Luminous Heart – Musical Friends you’ll want to meet!

The snow has put a lovely glow on the city, but it has impeded many a personal appointment lately! Thanks to Jamie Corff and Val Blaha for being willing to do a remote interview to introduce us to the new duo Luminous Heart.and their debut album Possibility. You can catch Luminous Heart at the Next Local Roots live series show this coming Wednesday, January 11. I am loving how they answered these questions together. This duo is a solid pair of friends with a heart for connecting to the audience.

PN: How did you two meet?

Jamie: I signed up to take guitar lessons from Val. Eventually, as I became more comfortable with the guitar, I co-founded a different duo, Awaken Jane, and I began to bring the songs that we wrote or were working on to Val for my lessons. She apparently liked them and one day she asked if we wanted a bass player, as she wanted to have more opportunity to play bass. I was kind of a Val fan-girl at the time, and jumped at the chance to make music with her. It was fun, but before we got a chance to really get out there as a band, our friend had to drop out due to family commitments. So after awhile, we morphed into Luminous Heart.

Val: I was really impressed by Jamie as a student… she was a natural, and also just a great person to spend time with!

PN: You are both lifetime musicians – when do you first remember knowing this is what you would want to do?

Jamie: My dad was a musician. He played rhythm guitar and sang in several different hair metal bands when I was growing up. I loved watching them practice. I only got to see him perform every once in awhile because he usually played in bars. He was a very entertaining performer and I idolized him. Though performing made me nervous for a long time, I always wanted to be just like him.

Val: I’ve wanted to sing as long as I could remember.
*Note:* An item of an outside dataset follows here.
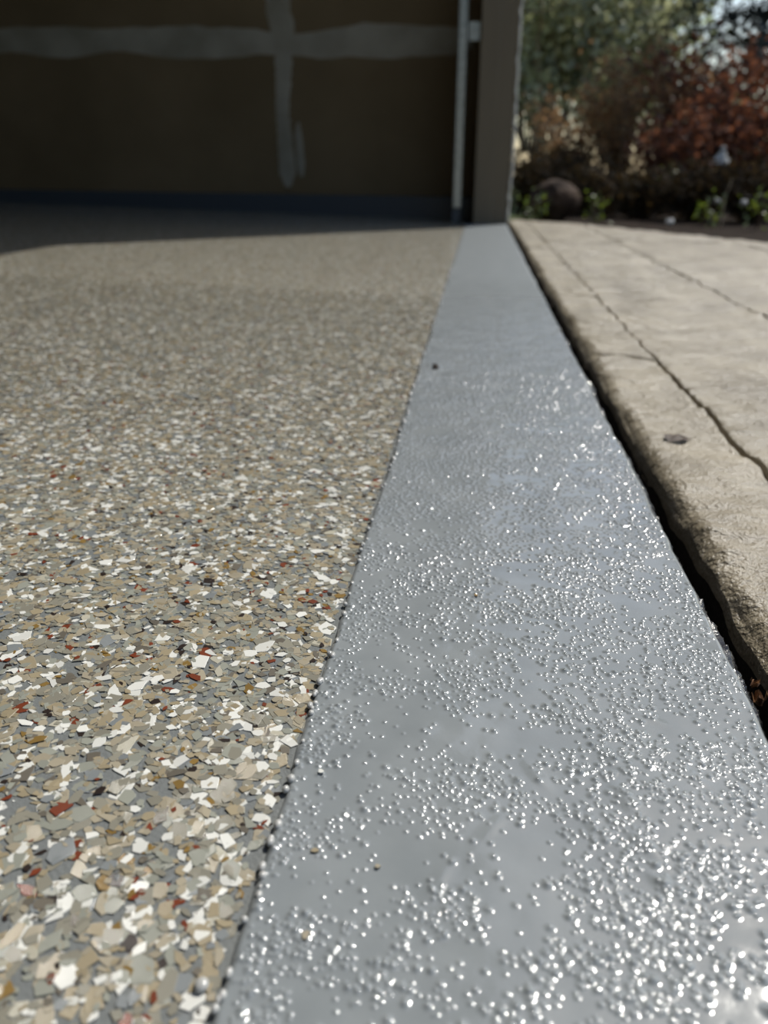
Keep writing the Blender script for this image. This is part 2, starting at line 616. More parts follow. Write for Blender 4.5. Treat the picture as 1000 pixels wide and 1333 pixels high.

I was an only child, and would spend hours in my room singing along with records from at least 8 years old. And I performed as a classical pianist from a very young age. But it took until I was in my 30s before I really found my voice and my confidence to stand up and sing on a regular basis. And now that I’ve been writing songs for about 10 years, it’s my favorite thing to do… each new song feels like a new child!

PN: What’s the first song that connected with you as a child?

Jamie: My sister and I were obsessed with the album “Brigade” by Heart. We would parade around in our room and lip sync to every song.

Val: Probably “Hit Me With Your Best Shot” by Pat Benatar. Also, the entire Grease soundtrack.

Jamie: oh yeah! The Grease soundtrack, of course!!!

PN: What’s the first album you bought, or the first show you stood in line for?

Jamie: It’s too embarrassing to answer the first question, but the first concert I stood in line for was Staind, the summer of 2001 at the Salt Lake City Palace. I was 18 years old. I grew up in rural Wyoming, so I didn’t have many opportunities to go to concerts until after I graduated high school. Being there gave me an incredible sense of freedom…even though I felt like I was going to pass out from being in the middle of a huge, hot, sweaty pit!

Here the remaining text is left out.